● **Supplied records**
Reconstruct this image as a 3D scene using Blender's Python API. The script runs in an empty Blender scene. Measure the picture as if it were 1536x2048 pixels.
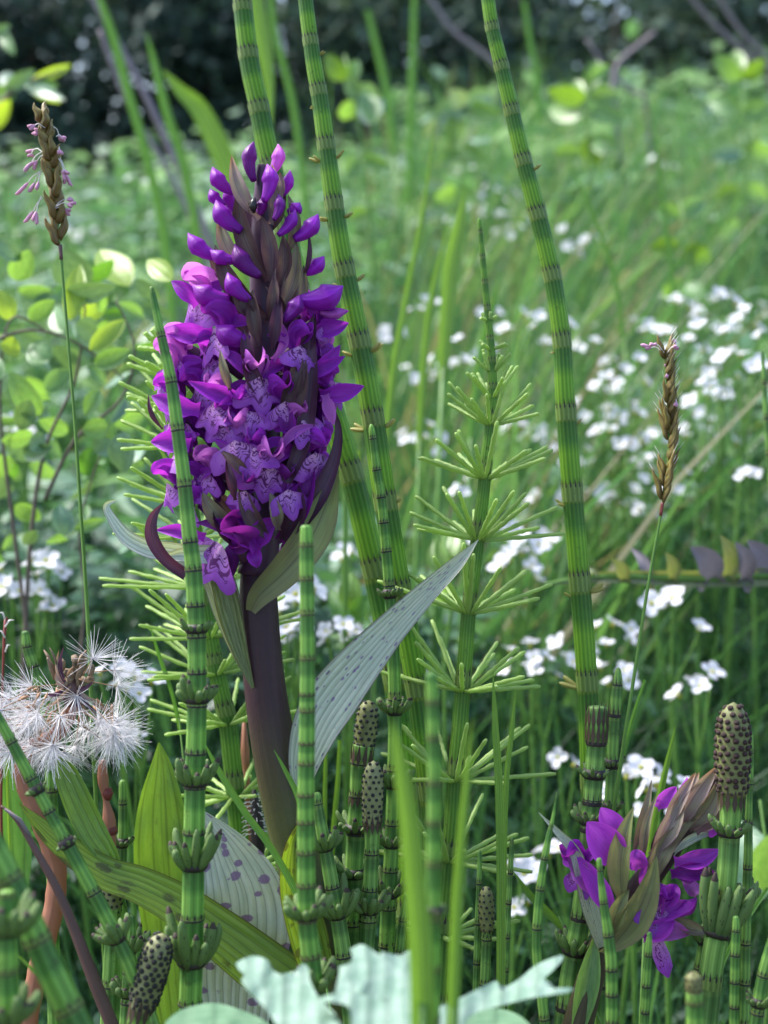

...

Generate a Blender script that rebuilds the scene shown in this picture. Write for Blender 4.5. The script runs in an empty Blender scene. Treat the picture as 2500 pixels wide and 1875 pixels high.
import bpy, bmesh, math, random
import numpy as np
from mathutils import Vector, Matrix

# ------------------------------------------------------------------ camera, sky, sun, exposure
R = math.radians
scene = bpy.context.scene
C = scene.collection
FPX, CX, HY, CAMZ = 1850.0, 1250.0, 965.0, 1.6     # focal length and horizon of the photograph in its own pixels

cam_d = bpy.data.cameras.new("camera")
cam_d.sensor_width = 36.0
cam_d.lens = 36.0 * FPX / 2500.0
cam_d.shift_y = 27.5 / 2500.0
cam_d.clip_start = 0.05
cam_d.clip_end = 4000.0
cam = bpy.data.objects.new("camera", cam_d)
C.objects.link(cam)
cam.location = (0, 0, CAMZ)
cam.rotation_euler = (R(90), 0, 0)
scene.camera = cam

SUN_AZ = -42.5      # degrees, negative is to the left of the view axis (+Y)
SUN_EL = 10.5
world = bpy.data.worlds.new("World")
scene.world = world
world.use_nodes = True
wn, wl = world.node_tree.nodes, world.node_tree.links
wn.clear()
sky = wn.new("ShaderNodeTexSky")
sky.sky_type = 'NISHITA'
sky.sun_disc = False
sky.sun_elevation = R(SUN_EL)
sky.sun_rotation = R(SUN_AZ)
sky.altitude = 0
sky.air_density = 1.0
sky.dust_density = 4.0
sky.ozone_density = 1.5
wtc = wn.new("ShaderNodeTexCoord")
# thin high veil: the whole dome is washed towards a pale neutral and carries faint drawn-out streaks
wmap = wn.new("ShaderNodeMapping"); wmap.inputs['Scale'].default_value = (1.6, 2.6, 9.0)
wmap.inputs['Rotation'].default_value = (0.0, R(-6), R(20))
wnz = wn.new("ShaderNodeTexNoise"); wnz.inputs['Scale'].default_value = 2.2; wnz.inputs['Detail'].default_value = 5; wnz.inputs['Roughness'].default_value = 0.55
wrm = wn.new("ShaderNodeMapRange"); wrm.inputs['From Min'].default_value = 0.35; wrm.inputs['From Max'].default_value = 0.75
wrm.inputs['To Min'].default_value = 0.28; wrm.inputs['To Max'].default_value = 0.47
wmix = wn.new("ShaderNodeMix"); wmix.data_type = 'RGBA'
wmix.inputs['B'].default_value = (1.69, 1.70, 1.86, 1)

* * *

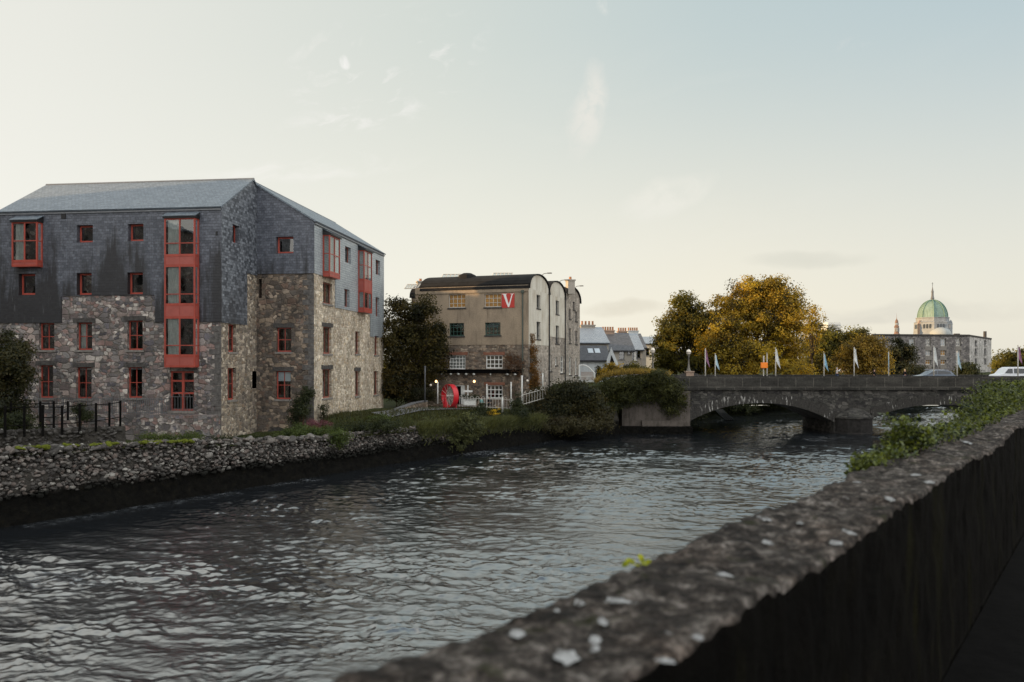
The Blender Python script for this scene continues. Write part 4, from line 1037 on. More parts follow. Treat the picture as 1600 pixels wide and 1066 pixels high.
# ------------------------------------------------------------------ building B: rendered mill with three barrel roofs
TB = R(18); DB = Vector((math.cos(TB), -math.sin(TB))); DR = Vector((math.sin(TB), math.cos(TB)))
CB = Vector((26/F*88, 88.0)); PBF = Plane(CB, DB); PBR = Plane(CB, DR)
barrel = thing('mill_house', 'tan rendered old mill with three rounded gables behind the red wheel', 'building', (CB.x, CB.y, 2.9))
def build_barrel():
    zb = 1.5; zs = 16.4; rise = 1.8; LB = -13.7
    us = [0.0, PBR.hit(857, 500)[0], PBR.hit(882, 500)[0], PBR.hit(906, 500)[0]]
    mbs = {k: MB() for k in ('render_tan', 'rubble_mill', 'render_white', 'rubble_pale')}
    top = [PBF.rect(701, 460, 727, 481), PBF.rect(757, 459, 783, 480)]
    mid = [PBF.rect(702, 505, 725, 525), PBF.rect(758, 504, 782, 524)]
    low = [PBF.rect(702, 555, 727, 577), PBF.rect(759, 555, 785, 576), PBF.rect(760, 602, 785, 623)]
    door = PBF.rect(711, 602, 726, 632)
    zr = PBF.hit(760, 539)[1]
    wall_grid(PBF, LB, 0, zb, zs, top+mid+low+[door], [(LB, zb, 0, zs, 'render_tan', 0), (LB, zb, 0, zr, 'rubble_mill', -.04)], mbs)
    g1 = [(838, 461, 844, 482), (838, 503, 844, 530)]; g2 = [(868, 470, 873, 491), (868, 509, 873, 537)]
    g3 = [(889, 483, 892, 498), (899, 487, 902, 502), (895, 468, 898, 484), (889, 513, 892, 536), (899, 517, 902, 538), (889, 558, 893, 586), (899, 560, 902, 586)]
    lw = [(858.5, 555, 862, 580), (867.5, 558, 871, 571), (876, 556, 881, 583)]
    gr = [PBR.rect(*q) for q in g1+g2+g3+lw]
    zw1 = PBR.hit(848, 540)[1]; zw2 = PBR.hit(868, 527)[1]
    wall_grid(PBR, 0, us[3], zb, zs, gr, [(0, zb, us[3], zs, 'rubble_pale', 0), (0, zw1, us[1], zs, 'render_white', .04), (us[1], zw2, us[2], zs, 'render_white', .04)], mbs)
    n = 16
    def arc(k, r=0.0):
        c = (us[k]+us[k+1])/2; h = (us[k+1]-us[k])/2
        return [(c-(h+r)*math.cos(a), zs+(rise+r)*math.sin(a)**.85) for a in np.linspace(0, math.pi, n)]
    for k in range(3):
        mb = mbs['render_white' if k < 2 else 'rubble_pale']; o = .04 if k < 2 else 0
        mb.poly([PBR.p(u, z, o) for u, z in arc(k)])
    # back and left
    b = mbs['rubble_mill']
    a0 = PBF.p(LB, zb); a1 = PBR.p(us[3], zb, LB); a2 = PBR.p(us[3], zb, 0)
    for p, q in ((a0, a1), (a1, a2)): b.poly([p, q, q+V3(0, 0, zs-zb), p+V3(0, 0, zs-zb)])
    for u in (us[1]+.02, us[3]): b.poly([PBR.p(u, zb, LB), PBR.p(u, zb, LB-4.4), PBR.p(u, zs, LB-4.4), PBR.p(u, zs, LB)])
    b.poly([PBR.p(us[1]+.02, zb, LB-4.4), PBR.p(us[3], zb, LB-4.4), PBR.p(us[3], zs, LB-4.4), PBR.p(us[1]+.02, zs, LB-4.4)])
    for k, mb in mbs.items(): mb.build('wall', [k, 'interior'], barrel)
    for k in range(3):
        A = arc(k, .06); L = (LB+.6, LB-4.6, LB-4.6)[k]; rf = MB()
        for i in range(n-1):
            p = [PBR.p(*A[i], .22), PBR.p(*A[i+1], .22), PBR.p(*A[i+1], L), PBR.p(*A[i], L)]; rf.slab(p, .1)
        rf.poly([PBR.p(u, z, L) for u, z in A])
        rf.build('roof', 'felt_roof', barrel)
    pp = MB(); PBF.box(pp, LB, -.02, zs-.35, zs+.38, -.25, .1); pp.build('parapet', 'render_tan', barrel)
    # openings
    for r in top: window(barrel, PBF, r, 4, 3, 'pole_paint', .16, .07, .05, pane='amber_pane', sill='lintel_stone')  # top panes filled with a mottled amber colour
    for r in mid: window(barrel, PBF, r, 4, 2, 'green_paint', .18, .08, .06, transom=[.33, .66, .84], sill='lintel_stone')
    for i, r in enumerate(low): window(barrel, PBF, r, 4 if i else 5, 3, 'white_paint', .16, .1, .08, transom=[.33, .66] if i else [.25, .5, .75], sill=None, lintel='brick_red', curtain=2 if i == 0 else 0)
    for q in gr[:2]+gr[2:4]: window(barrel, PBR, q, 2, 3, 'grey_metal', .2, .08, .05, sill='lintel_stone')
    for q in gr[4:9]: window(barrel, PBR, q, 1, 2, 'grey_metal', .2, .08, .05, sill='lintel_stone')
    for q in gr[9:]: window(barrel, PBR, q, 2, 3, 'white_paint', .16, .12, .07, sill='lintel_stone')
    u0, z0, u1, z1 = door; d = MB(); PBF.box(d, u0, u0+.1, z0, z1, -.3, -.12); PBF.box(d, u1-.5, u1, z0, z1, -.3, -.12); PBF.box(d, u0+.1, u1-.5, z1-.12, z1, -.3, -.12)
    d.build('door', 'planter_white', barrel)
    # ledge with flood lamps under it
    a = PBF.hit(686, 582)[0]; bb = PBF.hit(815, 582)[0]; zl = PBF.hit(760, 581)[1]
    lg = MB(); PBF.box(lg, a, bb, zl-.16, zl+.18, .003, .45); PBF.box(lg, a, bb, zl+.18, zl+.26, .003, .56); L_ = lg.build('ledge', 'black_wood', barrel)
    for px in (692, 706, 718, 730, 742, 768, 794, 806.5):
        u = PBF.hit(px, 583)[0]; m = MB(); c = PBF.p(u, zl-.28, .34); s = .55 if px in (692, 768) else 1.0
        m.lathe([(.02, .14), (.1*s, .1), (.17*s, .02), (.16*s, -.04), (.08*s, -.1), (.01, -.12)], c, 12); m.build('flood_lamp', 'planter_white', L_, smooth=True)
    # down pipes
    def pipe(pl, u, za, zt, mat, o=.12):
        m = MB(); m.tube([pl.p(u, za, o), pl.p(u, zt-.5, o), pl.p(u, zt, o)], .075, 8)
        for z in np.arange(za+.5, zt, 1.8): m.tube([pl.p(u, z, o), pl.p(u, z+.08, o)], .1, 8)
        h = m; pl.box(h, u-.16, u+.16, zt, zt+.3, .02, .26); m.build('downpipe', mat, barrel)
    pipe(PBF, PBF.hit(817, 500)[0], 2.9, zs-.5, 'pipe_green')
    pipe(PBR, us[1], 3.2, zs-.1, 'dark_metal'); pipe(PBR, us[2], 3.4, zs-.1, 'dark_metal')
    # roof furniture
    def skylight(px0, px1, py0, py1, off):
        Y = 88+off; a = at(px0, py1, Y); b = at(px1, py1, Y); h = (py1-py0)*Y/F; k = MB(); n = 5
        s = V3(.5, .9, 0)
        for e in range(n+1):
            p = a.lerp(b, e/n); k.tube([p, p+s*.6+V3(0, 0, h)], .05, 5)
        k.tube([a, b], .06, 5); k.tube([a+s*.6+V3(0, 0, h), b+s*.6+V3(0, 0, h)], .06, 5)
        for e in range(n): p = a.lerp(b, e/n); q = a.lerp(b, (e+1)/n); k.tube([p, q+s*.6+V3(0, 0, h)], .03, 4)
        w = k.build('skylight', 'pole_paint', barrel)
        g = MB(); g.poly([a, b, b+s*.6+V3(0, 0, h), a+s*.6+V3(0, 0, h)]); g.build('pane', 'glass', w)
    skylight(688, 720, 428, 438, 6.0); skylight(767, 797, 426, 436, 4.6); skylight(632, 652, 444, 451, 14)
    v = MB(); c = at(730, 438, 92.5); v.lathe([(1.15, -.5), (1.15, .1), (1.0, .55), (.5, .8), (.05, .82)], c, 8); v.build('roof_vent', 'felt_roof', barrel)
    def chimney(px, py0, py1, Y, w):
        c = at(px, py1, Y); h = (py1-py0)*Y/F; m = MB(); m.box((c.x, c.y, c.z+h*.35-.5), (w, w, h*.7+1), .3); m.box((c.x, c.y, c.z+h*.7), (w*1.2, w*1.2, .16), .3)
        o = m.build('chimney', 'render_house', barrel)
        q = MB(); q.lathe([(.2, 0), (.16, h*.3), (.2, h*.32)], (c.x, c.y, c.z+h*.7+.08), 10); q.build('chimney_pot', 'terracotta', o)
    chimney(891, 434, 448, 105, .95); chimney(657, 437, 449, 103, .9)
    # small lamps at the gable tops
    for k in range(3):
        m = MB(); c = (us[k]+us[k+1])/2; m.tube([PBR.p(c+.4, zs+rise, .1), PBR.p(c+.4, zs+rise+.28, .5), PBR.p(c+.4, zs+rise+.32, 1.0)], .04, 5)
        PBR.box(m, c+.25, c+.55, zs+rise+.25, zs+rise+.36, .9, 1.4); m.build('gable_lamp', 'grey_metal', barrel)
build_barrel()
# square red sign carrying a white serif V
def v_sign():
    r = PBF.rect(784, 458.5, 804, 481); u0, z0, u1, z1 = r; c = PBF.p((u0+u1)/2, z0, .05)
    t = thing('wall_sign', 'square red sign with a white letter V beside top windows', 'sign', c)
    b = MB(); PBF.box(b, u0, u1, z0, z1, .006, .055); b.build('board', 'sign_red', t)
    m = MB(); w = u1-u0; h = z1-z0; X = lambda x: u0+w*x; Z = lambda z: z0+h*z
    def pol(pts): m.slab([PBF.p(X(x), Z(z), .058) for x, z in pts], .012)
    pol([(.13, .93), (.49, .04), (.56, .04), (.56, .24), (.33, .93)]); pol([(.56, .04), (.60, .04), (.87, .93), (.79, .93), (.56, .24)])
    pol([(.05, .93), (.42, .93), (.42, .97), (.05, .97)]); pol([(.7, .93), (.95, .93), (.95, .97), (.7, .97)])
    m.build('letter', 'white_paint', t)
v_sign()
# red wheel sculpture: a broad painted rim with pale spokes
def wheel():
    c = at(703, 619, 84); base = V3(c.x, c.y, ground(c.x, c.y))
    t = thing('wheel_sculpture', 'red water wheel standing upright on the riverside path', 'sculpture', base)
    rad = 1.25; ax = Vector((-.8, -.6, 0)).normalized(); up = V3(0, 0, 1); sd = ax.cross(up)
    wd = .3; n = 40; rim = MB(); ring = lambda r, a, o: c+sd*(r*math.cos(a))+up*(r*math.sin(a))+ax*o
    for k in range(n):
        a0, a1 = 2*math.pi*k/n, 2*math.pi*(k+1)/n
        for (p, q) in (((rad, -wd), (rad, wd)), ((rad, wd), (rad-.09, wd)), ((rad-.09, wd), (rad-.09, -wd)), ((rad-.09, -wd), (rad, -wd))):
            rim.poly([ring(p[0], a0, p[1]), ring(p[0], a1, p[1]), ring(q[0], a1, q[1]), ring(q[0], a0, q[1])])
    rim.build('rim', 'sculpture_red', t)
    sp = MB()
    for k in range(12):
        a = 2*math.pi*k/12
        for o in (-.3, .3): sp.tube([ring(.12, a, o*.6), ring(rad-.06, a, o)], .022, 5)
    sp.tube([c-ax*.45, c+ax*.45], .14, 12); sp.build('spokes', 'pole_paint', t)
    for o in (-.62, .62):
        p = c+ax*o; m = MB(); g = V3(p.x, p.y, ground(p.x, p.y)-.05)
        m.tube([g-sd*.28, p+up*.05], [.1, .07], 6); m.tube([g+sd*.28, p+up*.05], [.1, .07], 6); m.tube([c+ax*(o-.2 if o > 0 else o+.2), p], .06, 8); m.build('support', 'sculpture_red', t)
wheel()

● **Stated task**
Copy down every line of the material above that includes the string "Python".

● **Correct output**
Reconstruct this image as a 3D scene using Blender's Python API. The script runs in an empty Blender scene. Measure the picture as if it were 1536x2048 pixels.
The Blender Python script for this scene continues. Write part 4, from line 1037 on. More parts follow. Treat the picture as 1600 pixels wide and 1066 pixels high.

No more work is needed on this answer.